J’avais été faire un tour à la maison pour voir si l’on ne s’inquiétait pas trop de tout ce vacarme. Etat moral parfait. Une ouvrière est venue travailler ; elle voudrait bien retourner chez ses parents, mais elle n’ose s’aventurer seule dans les rues. J’offre de la raccompagner. Aussitôt la voilà rassurée et pourtant ce n'est pas ma prèsence qui pourra la garantir du danger.
Après l’avoir reconduite à son domicile je retourne à la mairie. Il pleut toujours ; il y a à l'Hôtel de Ville M. de Seroux, M.Martin, MM Le Barbier, de Moussac, de Magnienville, Le Bargy, le personnel de la mairie, venus à leur poste malgré la canonnade, malgré la pluie.
La canonnade hâte le mouvement de retraite des Allemands. Elle cause aussi quelques dommages à Compiègne. Le premier obus français a atteint le toit de la buanderie de l'hôpital ; le second a labouré le jardin de l’hospice ; le troisième a éventré la maison Bazin, boulevard Gambetta. Un shrapnel est venu jusque dans la chambre de M. Lacour, voyer de la ville.
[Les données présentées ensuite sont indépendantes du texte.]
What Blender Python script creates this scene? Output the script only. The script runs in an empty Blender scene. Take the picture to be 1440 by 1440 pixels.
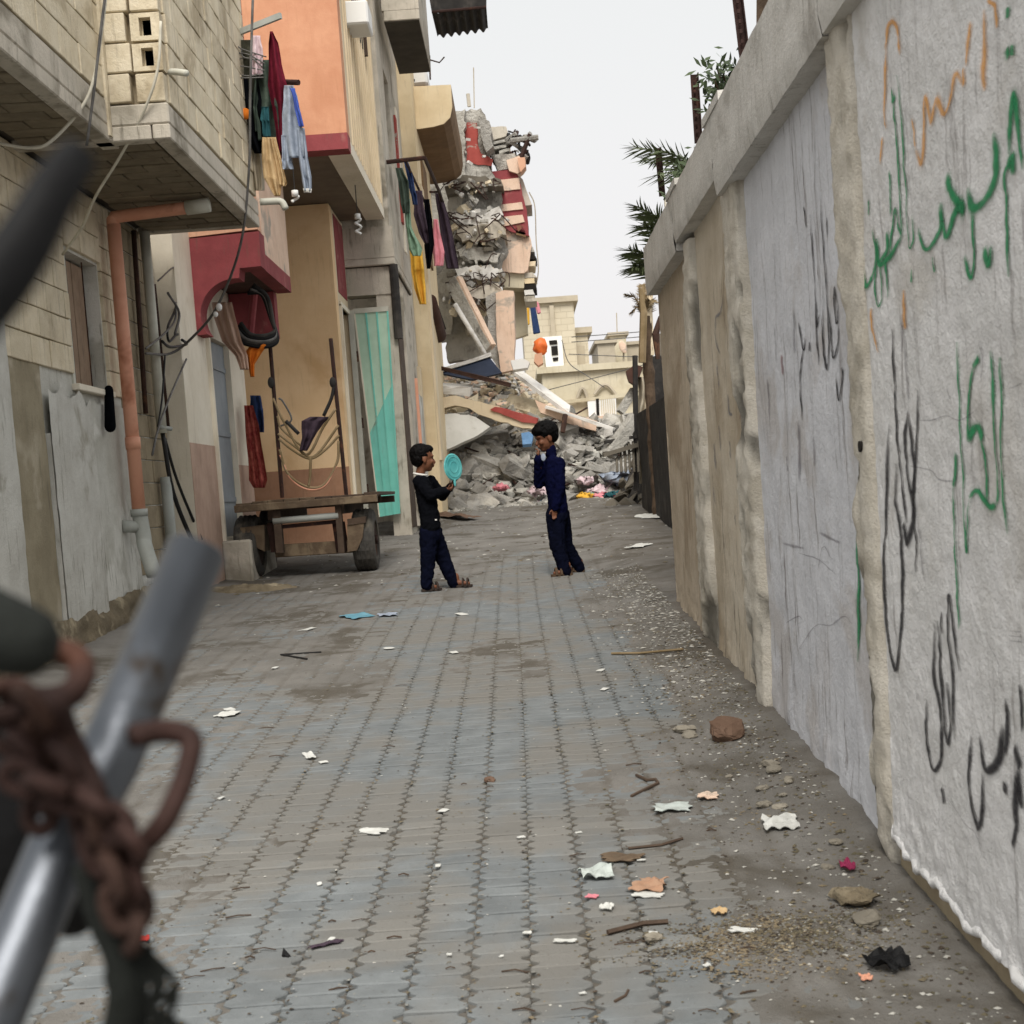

Quatorze allemands ont été blessés dans la tranchée, près de la rue Charles Demonchy.
A circuler ainsi sous la pluie, je suis tout trempé. Mes chaussures font eau. Il faut absolument que j’aille me changer.
On me dit qu’il est plus prudent de rester à l’Hôtel de Ville, pendant que les obus arrivent. Je ne partage pas cet avis. Il y a bien des chances pour que les obus ne m’atteignent pas, tandis que si je reste les pieds dans l’eau je suis certain d’un rhume, de la bronchite. De deux dangers, il faut choisir le moindre et je profite un moment où la pluie cesse un peu pour aller changer de souliers.